На этом этапе мы не можем выразить нашу точку зрения с необходимой полнотой, но в дальнейшем мы представим более полный семантический анализ, который даст возможность увидеть, что научный объект можно понимать в одном смысле как абстрактный объект, однозначно и точно определяемый «кодируемыми» им свойствами, а с другой стороны – как один из многих конкретных объектов, «экземплифицирующих» данный абстрактный объект. Язык, используемый в науке (и не только там), должен содержать термины для обозначения абстрактных объектов, так же как и конкретных индивидов, и это просто потому, что термины, обозначающие абстрактные объекты, нужны еще и для обозначения индивидов, экземплифицирующих такие объекты.
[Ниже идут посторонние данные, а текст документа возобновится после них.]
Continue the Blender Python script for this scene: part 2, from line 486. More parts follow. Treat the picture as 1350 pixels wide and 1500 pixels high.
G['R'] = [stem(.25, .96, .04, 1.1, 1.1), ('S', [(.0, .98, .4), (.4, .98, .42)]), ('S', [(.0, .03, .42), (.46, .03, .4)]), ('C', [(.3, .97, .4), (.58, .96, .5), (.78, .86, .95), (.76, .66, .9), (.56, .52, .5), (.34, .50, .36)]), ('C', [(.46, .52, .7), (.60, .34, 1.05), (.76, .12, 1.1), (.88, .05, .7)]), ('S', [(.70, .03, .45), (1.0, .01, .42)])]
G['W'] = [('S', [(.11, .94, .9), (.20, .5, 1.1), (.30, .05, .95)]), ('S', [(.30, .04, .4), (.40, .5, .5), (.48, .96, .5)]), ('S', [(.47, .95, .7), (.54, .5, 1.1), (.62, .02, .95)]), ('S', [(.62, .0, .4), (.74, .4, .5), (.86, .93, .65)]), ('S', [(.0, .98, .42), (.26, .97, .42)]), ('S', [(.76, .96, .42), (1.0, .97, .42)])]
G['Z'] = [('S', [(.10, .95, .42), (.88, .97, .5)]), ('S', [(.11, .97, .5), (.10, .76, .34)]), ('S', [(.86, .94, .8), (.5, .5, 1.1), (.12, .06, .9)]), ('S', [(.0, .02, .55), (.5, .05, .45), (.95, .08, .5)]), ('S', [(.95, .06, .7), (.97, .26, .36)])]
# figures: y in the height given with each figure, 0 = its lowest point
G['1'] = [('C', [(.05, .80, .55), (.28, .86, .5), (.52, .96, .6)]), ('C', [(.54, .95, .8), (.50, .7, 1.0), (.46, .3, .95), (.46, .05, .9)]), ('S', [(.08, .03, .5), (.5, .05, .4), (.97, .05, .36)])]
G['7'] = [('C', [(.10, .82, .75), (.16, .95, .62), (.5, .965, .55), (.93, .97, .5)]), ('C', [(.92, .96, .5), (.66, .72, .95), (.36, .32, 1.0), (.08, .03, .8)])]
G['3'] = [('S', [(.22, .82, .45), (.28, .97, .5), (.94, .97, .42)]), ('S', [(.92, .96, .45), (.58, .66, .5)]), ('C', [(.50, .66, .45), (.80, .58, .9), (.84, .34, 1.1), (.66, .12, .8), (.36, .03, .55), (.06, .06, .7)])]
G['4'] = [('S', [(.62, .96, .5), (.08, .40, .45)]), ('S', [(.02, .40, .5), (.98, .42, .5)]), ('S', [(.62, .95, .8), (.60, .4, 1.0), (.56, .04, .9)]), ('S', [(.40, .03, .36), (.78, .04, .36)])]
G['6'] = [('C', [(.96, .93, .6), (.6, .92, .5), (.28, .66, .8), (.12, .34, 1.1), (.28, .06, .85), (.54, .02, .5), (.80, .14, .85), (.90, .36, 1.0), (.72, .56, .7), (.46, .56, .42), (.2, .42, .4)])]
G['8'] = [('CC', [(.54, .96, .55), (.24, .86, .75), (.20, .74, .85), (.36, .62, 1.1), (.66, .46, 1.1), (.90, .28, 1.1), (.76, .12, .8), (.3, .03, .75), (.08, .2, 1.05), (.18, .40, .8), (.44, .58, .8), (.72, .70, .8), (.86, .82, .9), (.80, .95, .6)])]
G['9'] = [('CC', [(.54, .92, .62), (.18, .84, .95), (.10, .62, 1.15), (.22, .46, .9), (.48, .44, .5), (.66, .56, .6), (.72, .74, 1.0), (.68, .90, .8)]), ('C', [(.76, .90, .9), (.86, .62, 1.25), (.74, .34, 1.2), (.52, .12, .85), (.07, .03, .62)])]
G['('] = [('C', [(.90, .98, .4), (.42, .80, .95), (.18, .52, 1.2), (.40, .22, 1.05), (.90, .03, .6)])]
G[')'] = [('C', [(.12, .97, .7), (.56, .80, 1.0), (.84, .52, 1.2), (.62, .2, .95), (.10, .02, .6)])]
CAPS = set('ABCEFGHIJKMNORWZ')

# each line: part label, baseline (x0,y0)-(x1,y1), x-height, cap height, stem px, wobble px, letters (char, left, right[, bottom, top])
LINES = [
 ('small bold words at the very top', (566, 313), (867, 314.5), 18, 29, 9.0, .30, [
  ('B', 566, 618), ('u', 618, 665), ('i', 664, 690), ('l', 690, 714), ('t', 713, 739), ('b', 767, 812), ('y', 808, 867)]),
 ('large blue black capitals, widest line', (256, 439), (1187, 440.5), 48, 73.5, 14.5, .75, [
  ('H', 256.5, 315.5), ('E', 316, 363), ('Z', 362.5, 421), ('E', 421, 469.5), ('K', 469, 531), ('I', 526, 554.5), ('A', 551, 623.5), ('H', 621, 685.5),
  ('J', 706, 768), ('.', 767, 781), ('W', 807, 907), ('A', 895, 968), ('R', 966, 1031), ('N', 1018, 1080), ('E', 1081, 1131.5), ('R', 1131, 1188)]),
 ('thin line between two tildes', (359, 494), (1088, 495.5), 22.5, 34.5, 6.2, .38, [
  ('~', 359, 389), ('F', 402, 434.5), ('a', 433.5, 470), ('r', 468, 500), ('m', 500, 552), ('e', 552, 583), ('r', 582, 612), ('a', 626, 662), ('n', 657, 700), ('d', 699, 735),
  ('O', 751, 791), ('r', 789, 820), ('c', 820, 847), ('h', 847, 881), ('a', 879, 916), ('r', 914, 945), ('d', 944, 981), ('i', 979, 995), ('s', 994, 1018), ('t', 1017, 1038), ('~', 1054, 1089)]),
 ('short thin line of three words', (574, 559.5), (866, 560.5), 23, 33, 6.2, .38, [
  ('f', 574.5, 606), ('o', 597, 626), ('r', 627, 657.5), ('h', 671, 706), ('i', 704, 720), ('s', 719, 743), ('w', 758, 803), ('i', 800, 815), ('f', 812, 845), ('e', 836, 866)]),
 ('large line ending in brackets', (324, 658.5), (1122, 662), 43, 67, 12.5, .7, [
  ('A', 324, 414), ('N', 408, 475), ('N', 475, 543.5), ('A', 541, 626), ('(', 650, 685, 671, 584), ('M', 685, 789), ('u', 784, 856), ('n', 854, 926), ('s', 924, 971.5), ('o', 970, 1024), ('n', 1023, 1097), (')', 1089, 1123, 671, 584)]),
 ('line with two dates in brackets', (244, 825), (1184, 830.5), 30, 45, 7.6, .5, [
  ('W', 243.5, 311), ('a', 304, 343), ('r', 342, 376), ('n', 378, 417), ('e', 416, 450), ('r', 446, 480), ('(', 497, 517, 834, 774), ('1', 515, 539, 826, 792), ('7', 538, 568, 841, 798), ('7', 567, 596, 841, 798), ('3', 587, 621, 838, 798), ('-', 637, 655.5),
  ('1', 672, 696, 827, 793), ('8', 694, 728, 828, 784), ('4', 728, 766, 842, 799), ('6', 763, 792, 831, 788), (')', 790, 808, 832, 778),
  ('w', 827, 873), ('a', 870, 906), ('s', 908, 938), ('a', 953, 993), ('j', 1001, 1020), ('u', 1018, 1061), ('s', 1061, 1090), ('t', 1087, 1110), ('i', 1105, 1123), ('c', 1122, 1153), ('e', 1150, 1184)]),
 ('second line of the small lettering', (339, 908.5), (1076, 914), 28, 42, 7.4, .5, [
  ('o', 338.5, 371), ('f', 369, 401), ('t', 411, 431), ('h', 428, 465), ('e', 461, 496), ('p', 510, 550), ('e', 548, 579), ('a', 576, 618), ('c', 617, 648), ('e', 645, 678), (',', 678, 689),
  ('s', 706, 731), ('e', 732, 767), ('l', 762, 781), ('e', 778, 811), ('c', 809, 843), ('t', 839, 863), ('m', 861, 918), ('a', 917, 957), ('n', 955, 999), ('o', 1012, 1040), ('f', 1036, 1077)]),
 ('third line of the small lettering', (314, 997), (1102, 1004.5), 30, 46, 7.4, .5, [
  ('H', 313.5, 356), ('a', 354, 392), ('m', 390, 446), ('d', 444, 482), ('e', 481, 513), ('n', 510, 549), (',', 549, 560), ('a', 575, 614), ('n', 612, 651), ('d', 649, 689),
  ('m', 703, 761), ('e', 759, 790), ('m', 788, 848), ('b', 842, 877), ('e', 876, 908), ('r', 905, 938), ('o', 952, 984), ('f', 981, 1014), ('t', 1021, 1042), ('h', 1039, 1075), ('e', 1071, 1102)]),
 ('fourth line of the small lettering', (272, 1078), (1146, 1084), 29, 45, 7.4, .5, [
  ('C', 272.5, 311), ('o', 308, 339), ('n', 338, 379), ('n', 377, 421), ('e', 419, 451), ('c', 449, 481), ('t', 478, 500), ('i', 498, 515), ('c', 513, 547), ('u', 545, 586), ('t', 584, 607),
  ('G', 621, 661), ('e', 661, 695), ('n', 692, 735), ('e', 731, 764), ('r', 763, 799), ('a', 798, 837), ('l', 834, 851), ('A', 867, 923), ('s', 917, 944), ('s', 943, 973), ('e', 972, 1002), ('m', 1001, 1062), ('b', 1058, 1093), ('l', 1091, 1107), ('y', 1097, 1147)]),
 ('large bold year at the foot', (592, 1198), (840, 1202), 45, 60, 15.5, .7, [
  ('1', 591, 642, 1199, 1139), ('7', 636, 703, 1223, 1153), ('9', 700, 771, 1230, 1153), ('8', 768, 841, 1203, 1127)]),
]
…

Например, нам нужны не только такие собственные имена, как Рим, Наполеон или «Илиада», для обозначения разного рода конкретных индивидов, но и общие имена, такие как дом, собака или электрон, чтобы сказать «это дом», «я видел собаку», «был эмитирован электрон». Этот семантический анализ начнется в разд. 3.4 и продолжится до разд. 4.1.

114

Неважно, что в нашем конкретном примере с небесными телами эти атрибуты, такие как масса и скорость, не могут быть определены операционально, но могут быть только вычислены.